Founder of the non-profit Rebuild Foundation, Theaster Gates (b. 1973, Chicago, Illinois) is an artist and innovator in the field of social practice, combining strategies of urban planning, object making and performance. Gates is internationally recognized for his work on the South Side of Chicago, including Dorchester Projects, Black Cinema House, and the upcoming Stony Island Arts Bank and Dorchester Artists Housing Collaborative. Gates’ work both in museums and in communities responds creatively to the challenges of space. In 2013, Gates opened the Arts Incubator in Washington Park. The renovated building is now home to artist residencies, a design apprenticeship program, exhibitions, performances and talks. Gates has exhibited and performed at the Studio Museum in Harlem, New York; Whitechapel Gallery, London; Punta della Dogana, Venice; Museum of Contemporary Art, Chicago; Santa Barbara Museum of Art; and Documenta 13, Kassel, Germany; among others. He has received awards and grants from Skowhegan, Creative Time, the Vera List Center for Art and Politics, United States Artists, Creative Capital, the Joyce Foundation, Graham Foundation, Bemis Center for Contemporary Arts, and the Artadia New York Residency.

The impetus for collectivity should be rooted in fellowship—amassing bodies, objects, and ideas into a form that begets conversation and criticality in a shared environment. Aggregating information into projects is a cooperative endeavor between Theaster Gates (b. 1973) and those he works with, reimagining the detritus of material culture into environments and spaces of value. The resultant forms vary, from works of art to archives and small businesses. Early experiments in this col­laborative thrust began with a large collection of glass lantern slides, an aban­doned house in the seemingly derelict Grand Crossing neighborhood on Chica­go’s South Side, and a vision. Later ges­tures have included the development of nonprofit arts organizations, libraries, con­ferences, exhibitions, and mixed-income housing. Gates has an affinity for cultural objects, both as potent sites of informa­tion and as carriers of histories. He pos­sesses the ability to transform language and ideas into structures that rearticulate a need for presence and visibility.

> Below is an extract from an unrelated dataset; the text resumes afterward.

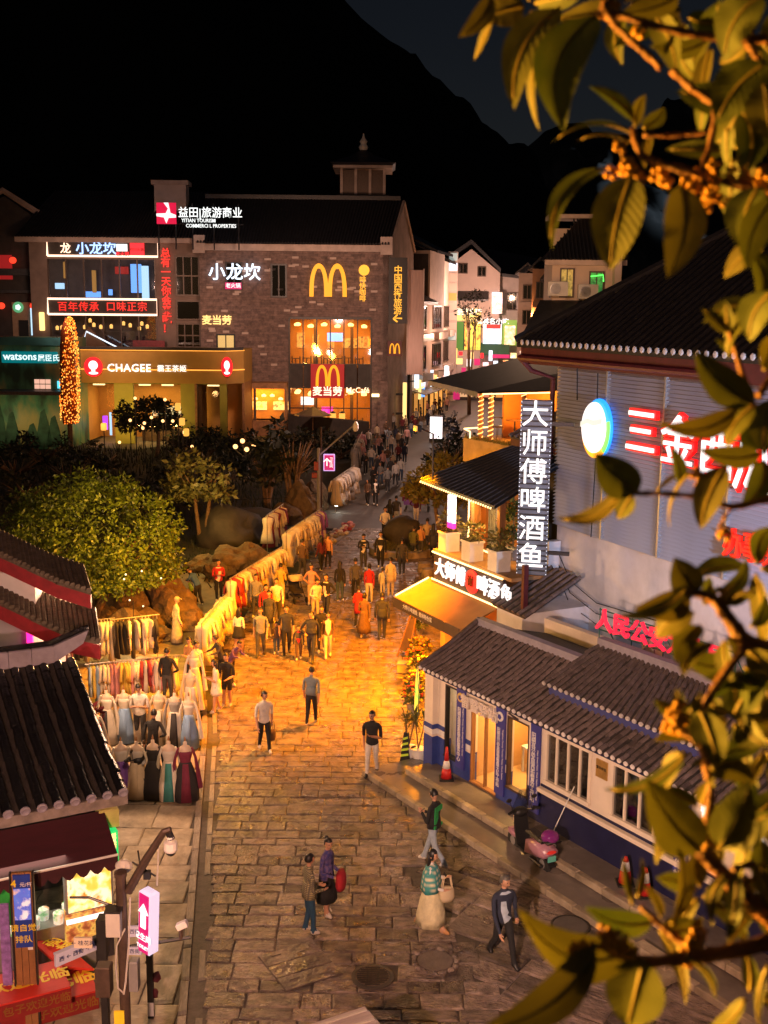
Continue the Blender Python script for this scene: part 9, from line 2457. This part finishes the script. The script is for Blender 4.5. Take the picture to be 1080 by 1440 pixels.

Gates is part of a wider trajectory of artists who use the materiality of the built environment—both its physical and its social manifestations—as a platform for critical inquiry, provoking dialogue about archaic notions of equity, inclusion, and land use. This version of institutional critique co-opts the structures that per­petuate the aforementioned antiquated positions to bring awareness to their inherent failures. Situating his practice alongside and within these systems pro­vides an opportunity for Gates and his collaborators to reconfigure the same tools, ideas, people, and objects to a better end.

For Prospect.3, Gates will present works from two of his iconic series, Civil Tapestries, and the Tar paintings”. The “Civil Tapestry” series alludes to the fire hoses traditionally directed by the police at Civil Rights Marches. The artist has created a beautiful painting using colorful strips of decommissioned fire hose, tonally arranged and sewn together. The use of tar in the Tar Painting Series is both political and personal since it is inspired, in part, by Gates’ father who tarred roofs for a living. In addition, the artist will be working in collaboration with the Ashé Cultural Arts Center with the aim to establish a business venture in New Orleans following his “Dorchester Projects” model.